Chilton Takes U.S. Strategic Command Helm

By Donna Miles
American Forces Press Service

WASHINGTON, Oct. 17, 2007 – Defense Secretary Robert M. Gates today praised Air Force Gen. Kevin P. Chilton as the general ceremonially took the reins of U.S. Strategic Command.

Gates said Chilton, who began his tenure at STRATCOM on Oct. 3 after having commanded Air Force Space Command, has the skills and experience to lead the command forward in its critical role in the fight against terrorist threats.

Speaking at today’s assumption-of-command ceremony at Offutt Air Force Base, Neb., the secretary pointed to Chilton’s long, trail-blazing career as prime experience for the STRATCOM job. Chilton was a test pilot on the F-4 Phantom II and F-15 Eagle aircraft, laid new groundwork during assignments at Air Force Space Command, and served as an astronaut aboard three space shuttle missions.

Chilton will tap into this experience to help the United States confront some of the most destructive threats it faces. These include terrorist groups working to get control of weapons of mass destruction and potential adversaries who might leverage information and space technologies to threaten the United States and its interests.

Gates called space-based capabilities critical in stopping the proliferation of dangerous materials. “It is through space that we can monitor the weapons we already know exist,” he said. “It is through space that we can track adversaries attempting to acquire these weapons and then do something about it. It is through space that our troops and our leadership monitor the battlefield and communicate with each other.

“Therefore,” Gates continued, “it is space that we must protect, especially as we expand its use.”

China’s successful test of an anti-satellite weapon earlier this year reinforced the importance of maintaining unfettered access to space, he said. “This test and other developments show that our own near-earth satellites are vulnerable and must be protected,” he said.

As a former CIA director, Gates said he understands the importance of a strong intelligence-gathering system and the need to analyze that intelligence and plan a U.S. response.

He told Chilton he’s confident the general will be able to tackle the challenges ahead and build on the accomplishments Marine Gen. James E. Cartwright began during his three years at STRATCOM. Cartwright served as commander until August, when he became the eighth vice chairman of the Joint Chiefs of Staff.

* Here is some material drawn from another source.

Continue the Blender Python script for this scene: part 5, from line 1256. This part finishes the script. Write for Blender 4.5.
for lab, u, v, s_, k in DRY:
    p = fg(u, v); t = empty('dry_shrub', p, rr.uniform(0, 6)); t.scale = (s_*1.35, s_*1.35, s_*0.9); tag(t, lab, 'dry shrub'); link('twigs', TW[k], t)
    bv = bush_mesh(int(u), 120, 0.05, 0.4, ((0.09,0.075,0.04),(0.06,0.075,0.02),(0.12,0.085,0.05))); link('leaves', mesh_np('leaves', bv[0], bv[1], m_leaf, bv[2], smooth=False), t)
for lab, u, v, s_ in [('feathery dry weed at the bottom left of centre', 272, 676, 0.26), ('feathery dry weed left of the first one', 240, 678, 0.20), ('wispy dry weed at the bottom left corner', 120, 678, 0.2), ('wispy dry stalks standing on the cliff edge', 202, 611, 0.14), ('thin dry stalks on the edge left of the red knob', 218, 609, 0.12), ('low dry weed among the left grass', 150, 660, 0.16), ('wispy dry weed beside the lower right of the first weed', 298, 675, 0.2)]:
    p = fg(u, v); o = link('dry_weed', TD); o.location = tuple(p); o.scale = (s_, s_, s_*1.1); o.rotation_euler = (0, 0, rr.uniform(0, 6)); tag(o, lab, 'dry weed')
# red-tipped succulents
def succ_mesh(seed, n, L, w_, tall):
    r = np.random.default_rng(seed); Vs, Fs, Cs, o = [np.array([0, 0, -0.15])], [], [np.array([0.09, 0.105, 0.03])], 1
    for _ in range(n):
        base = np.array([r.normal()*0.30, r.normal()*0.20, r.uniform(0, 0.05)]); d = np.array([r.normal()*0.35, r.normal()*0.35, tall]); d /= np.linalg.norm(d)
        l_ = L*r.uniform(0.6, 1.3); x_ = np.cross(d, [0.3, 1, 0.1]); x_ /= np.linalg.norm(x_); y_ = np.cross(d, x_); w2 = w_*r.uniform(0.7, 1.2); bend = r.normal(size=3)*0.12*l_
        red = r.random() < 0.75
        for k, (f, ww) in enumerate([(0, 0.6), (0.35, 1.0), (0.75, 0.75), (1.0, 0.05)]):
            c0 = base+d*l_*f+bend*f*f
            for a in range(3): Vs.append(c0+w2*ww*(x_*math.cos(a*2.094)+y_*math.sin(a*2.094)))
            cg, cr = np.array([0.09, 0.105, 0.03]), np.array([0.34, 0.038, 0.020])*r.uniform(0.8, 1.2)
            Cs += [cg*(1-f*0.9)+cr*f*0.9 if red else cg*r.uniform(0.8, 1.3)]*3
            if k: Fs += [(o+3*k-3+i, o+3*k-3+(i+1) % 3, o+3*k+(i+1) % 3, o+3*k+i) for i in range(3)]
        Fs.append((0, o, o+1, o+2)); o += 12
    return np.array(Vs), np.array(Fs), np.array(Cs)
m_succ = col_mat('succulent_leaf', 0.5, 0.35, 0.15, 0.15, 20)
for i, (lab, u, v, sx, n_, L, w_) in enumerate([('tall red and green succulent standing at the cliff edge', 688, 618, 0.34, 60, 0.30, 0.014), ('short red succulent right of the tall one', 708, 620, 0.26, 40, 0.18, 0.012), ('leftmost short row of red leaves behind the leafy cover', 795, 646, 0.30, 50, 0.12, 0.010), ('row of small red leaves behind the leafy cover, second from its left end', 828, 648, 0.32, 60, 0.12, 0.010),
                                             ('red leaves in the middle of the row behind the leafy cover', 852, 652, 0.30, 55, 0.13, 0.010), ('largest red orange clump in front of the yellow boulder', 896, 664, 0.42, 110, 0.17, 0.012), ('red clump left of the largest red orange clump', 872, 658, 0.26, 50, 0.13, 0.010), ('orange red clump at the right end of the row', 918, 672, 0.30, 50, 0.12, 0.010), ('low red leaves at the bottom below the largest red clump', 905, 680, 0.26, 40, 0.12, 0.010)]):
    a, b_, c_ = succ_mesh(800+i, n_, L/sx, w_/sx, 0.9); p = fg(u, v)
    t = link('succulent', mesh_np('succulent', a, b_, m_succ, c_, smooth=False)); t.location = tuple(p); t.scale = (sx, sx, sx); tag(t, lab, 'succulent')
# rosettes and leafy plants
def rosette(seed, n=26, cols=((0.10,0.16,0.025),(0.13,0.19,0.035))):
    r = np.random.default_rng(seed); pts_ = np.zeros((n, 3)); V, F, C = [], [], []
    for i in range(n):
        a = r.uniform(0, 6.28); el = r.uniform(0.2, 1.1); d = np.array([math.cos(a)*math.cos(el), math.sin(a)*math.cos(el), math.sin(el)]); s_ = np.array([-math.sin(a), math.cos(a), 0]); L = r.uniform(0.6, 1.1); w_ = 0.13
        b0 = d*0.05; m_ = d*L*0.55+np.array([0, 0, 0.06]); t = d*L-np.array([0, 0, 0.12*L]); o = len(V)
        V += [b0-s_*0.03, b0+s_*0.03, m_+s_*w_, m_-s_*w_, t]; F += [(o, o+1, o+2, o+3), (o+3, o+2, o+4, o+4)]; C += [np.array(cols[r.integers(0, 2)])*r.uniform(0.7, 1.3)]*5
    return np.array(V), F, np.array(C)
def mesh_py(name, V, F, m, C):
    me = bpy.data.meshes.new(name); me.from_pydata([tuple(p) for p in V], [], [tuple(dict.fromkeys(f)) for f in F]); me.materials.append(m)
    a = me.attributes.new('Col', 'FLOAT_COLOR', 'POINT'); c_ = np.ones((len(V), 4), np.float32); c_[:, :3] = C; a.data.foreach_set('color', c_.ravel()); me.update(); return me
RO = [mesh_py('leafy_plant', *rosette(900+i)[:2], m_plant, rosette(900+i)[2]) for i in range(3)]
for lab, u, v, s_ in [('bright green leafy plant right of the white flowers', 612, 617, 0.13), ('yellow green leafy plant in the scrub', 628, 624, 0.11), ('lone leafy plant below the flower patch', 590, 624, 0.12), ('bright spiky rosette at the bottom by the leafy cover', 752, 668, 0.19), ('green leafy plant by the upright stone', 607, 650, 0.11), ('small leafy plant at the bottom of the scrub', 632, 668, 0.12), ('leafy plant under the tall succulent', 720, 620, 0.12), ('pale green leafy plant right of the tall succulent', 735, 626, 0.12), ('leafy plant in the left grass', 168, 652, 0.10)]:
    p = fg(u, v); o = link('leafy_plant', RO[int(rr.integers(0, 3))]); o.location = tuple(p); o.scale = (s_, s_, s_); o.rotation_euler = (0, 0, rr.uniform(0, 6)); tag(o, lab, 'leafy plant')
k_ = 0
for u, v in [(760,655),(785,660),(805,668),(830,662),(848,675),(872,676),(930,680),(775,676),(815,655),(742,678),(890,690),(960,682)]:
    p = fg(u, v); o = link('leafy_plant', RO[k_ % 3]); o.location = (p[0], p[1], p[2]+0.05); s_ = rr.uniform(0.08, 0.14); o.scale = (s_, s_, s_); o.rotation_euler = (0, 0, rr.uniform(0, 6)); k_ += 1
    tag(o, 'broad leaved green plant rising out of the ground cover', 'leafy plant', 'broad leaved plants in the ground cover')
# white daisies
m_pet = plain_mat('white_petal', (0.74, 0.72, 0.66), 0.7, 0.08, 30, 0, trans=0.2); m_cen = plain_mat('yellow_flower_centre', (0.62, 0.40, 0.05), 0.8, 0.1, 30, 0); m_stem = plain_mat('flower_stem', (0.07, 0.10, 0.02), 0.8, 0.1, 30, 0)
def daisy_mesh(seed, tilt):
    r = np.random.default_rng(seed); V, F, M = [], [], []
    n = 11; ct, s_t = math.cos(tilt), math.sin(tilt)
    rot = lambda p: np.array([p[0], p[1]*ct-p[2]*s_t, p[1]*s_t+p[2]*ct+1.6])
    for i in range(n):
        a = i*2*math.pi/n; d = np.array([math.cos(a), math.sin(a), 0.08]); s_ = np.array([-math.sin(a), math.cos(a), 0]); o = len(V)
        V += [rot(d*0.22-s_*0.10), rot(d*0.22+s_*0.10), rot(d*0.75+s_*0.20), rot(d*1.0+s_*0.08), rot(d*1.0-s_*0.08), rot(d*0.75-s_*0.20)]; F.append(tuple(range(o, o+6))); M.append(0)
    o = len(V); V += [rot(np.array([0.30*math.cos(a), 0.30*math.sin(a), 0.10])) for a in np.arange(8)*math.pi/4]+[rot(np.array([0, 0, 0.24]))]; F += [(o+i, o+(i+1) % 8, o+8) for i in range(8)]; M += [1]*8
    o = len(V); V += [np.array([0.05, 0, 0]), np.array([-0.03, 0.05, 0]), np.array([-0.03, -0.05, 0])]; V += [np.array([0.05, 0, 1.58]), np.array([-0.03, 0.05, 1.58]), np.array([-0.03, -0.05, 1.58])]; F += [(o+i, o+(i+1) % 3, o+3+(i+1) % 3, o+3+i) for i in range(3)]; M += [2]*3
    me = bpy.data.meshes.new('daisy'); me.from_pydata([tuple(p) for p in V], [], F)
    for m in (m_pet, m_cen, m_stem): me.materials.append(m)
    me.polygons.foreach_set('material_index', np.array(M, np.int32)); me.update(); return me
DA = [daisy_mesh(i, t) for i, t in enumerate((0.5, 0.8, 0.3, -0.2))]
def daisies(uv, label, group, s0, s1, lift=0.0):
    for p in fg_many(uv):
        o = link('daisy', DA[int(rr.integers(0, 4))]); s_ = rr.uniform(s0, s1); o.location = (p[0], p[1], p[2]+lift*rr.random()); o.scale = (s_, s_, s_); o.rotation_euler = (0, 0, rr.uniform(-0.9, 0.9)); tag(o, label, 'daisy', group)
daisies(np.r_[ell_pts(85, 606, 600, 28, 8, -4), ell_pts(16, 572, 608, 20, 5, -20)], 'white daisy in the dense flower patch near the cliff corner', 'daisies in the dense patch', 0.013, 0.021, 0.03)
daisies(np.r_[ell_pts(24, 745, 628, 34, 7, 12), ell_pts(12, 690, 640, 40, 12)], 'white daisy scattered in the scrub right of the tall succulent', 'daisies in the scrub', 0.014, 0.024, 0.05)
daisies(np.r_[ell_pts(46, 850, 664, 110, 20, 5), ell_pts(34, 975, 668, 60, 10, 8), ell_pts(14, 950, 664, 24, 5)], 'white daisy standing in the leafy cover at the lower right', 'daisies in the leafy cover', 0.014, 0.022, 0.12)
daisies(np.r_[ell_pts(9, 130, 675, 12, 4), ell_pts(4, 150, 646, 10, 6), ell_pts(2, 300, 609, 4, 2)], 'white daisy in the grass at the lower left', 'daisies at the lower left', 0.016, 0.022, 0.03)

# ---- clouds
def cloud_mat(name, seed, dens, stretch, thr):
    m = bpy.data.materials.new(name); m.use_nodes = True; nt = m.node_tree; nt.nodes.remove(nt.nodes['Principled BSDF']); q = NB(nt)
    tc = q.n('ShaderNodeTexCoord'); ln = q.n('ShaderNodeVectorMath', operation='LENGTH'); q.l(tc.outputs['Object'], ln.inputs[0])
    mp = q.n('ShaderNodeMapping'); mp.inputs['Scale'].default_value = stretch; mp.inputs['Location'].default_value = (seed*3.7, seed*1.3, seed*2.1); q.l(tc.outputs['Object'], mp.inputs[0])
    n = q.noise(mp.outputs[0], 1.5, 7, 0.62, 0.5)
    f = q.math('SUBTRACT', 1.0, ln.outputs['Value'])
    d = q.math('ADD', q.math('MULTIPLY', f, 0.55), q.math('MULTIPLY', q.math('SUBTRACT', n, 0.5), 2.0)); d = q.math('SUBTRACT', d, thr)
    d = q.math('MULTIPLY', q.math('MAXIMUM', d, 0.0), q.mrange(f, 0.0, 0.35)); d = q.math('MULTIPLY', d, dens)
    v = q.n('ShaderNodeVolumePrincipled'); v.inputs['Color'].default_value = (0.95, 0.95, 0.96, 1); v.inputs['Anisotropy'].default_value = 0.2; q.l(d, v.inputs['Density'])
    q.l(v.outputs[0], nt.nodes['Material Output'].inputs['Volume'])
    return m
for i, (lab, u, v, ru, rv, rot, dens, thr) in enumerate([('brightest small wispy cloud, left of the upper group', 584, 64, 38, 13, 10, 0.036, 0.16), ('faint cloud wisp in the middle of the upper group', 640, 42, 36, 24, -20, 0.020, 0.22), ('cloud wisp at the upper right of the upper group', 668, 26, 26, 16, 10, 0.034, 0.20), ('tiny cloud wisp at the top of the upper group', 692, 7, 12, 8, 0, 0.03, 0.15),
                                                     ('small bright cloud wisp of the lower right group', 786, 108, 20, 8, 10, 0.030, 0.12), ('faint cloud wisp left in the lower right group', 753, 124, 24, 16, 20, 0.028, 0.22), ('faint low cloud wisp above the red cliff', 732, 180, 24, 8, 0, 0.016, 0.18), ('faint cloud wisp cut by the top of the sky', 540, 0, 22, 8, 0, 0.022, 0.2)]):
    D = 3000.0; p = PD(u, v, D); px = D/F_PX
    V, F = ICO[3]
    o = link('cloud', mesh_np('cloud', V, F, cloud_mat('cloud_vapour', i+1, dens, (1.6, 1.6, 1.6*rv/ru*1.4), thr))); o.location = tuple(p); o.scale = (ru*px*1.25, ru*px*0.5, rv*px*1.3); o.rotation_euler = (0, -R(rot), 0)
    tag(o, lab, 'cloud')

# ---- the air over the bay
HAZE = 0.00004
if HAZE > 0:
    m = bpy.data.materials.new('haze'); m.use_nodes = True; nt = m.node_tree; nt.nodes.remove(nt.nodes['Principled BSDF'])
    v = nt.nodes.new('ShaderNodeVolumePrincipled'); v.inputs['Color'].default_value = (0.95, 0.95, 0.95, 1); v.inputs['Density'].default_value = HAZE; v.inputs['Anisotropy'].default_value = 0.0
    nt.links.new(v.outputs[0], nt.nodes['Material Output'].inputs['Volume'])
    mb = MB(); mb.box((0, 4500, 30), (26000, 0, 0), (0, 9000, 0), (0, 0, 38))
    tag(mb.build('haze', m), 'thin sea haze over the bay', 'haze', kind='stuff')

Cartwright “flattened the organization,” speeding up information flow throughout the command, Gates said. He also introduced the Global Innovation and Strategy Center, which brings together outside experts to focus on a specific issue, brainstorming solutions and developing recommendations for STRATCOM leaders to follow up on.

Gates said he knew filling Cartwright’s shoes at STRATCOM would be challenging, but that he believes Chilton is the person to take the command forward. “General Chilton, we look to you for the way ahead during these turbulent times,” he said.

Chilton said he feels honored to lead the organization that is “called on to be the most responsive combatant command in the U.S. arsenal.”

He noted STRATCOM’s broad responsibilities. “We are responsible today for providing the secretary of defense time-sensitive planning to conduct global strike operations anywhere on the planet. We are tasked to conduct operations in support of the global fight we are engaged in today,” he said. “And we are tasked to be the masters and defenders of domains that have become ever more critical, not only to the way we fight as a nation, but to our way of life as a nation … -- the domains of space and cyberspace.”

With the “tsunami change” that ushered in STRATCOM’s reorganization and adoption of a 24/7 operational mission beginning to settle, Chilton said, he’s ready to increase the command’s focus on future threats as well as today’s fight.

“The type of combat we will face in the 21st century will go beyond the physical force on force and the battles of centuries gone by,” he said. It will require “innovation, … speed, agility and focus.”

He called the men and women serving at STRATCOM “just the team America needs to defend her today and tomorrow.”

“I am excited and proud and humbled to join this great team in our noble endeavor,” Chilton said.